What the task asks:
Repeat every line below exactly as it reads.
— Start —
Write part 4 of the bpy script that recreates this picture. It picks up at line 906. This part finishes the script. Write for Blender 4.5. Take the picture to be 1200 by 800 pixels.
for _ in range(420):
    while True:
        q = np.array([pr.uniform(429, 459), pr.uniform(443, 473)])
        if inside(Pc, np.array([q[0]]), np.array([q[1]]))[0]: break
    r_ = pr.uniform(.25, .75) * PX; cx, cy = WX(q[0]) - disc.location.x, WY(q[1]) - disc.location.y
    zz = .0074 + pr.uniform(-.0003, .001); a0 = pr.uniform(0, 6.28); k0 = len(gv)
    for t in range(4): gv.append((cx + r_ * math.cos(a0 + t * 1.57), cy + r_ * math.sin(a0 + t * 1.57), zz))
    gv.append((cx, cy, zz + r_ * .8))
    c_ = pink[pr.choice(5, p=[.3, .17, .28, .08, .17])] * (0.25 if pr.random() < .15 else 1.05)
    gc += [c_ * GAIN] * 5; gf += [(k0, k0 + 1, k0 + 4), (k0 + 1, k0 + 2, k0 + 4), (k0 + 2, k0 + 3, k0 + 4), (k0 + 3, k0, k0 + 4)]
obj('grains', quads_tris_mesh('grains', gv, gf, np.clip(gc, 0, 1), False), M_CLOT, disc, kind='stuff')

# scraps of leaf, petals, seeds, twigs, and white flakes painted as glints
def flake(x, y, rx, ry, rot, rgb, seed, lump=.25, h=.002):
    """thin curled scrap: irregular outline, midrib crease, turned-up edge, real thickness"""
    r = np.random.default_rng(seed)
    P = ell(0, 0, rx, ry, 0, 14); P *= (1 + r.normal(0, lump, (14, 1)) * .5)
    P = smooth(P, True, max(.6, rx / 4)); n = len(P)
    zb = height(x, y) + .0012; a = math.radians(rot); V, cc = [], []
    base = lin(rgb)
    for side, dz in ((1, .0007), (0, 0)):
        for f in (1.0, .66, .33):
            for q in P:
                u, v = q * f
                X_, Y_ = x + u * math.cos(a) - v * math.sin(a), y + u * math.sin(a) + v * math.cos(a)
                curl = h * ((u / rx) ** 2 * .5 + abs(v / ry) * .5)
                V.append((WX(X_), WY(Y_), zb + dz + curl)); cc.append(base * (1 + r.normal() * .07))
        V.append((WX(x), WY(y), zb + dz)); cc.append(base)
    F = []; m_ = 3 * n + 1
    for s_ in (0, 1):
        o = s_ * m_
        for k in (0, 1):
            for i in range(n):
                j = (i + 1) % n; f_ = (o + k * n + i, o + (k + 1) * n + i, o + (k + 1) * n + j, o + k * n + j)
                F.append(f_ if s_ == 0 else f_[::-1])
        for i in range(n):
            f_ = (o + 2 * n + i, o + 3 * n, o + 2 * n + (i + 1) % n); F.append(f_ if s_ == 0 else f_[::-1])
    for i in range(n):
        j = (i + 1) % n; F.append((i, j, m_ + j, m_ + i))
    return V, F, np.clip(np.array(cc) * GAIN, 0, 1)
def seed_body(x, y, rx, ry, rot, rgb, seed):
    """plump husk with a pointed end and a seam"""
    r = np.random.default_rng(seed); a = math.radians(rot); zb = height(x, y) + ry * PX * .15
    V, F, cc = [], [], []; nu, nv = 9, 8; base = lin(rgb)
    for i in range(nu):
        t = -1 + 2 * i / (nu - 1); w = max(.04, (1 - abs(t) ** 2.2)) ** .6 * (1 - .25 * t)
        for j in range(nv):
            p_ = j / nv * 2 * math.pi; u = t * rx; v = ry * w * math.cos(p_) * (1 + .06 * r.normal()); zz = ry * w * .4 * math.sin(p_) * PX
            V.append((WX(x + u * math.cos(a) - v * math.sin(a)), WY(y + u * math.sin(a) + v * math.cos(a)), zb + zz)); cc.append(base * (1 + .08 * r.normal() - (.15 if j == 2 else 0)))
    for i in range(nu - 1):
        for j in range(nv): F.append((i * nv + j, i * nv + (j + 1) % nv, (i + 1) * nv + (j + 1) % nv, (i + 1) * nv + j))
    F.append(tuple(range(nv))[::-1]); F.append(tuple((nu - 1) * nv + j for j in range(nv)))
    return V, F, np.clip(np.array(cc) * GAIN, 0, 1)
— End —
Full solution:
Write part 4 of the bpy script that recreates this picture. It picks up at line 906. This part finishes the script. Write for Blender 4.5. Take the picture to be 1200 by 800 pixels.
for _ in range(420):
    while True:
        q = np.array([pr.uniform(429, 459), pr.uniform(443, 473)])
        if inside(Pc, np.array([q[0]]), np.array([q[1]]))[0]: break
    r_ = pr.uniform(.25, .75) * PX; cx, cy = WX(q[0]) - disc.location.x, WY(q[1]) - disc.location.y
    zz = .0074 + pr.uniform(-.0003, .001); a0 = pr.uniform(0, 6.28); k0 = len(gv)
    for t in range(4): gv.append((cx + r_ * math.cos(a0 + t * 1.57), cy + r_ * math.sin(a0 + t * 1.57), zz))
    gv.append((cx, cy, zz + r_ * .8))
    c_ = pink[pr.choice(5, p=[.3, .17, .28, .08, .17])] * (0.25 if pr.random() < .15 else 1.05)
    gc += [c_ * GAIN] * 5; gf += [(k0, k0 + 1, k0 + 4), (k0 + 1, k0 + 2, k0 + 4), (k0 + 2, k0 + 3, k0 + 4), (k0 + 3, k0, k0 + 4)]
obj('grains', quads_tris_mesh('grains', gv, gf, np.clip(gc, 0, 1), False), M_CLOT, disc, kind='stuff')

# scraps of leaf, petals, seeds, twigs, and white flakes painted as glints
def flake(x, y, rx, ry, rot, rgb, seed, lump=.25, h=.002):
    """thin curled scrap: irregular outline, midrib crease, turned-up edge, real thickness"""
    r = np.random.default_rng(seed)
    P = ell(0, 0, rx, ry, 0, 14); P *= (1 + r.normal(0, lump, (14, 1)) * .5)
    P = smooth(P, True, max(.6, rx / 4)); n = len(P)
    zb = height(x, y) + .0012; a = math.radians(rot); V, cc = [], []
    base = lin(rgb)
    for side, dz in ((1, .0007), (0, 0)):
        for f in (1.0, .66, .33):
            for q in P:
                u, v = q * f
                X_, Y_ = x + u * math.cos(a) - v * math.sin(a), y + u * math.sin(a) + v * math.cos(a)
                curl = h * ((u / rx) ** 2 * .5 + abs(v / ry) * .5)
                V.append((WX(X_), WY(Y_), zb + dz + curl)); cc.append(base * (1 + r.normal() * .07))
        V.append((WX(x), WY(y), zb + dz)); cc.append(base)
    F = []; m_ = 3 * n + 1
    for s_ in (0, 1):
        o = s_ * m_
        for k in (0, 1):
            for i in range(n):
                j = (i + 1) % n; f_ = (o + k * n + i, o + (k + 1) * n + i, o + (k + 1) * n + j, o + k * n + j)
                F.append(f_ if s_ == 0 else f_[::-1])
        for i in range(n):
            f_ = (o + 2 * n + i, o + 3 * n, o + 2 * n + (i + 1) % n); F.append(f_ if s_ == 0 else f_[::-1])
    for i in range(n):
        j = (i + 1) % n; F.append((i, j, m_ + j, m_ + i))
    return V, F, np.clip(np.array(cc) * GAIN, 0, 1)
def seed_body(x, y, rx, ry, rot, rgb, seed):
    """plump husk with a pointed end and a seam"""
    r = np.random.default_rng(seed); a = math.radians(rot); zb = height(x, y) + ry * PX * .15
    V, F, cc = [], [], []; nu, nv = 9, 8; base = lin(rgb)
    for i in range(nu):
        t = -1 + 2 * i / (nu - 1); w = max(.04, (1 - abs(t) ** 2.2)) ** .6 * (1 - .25 * t)
        for j in range(nv):
            p_ = j / nv * 2 * math.pi; u = t * rx; v = ry * w * math.cos(p_) * (1 + .06 * r.normal()); zz = ry * w * .4 * math.sin(p_) * PX
            V.append((WX(x + u * math.cos(a) - v * math.sin(a)), WY(y + u * math.sin(a) + v * math.cos(a)), zb + zz)); cc.append(base * (1 + .08 * r.normal() - (.15 if j == 2 else 0)))
    for i in range(nu - 1):
        for j in range(nv): F.append((i * nv + j, i * nv + (j + 1) % nv, (i + 1) * nv + (j + 1) % nv, (i + 1) * nv + j))
    F.append(tuple(range(nv))[::-1]); F.append(tuple((nu - 1) * nv + j for j in range(nv)))
    return V, F, np.clip(np.array(cc) * GAIN, 0, 1)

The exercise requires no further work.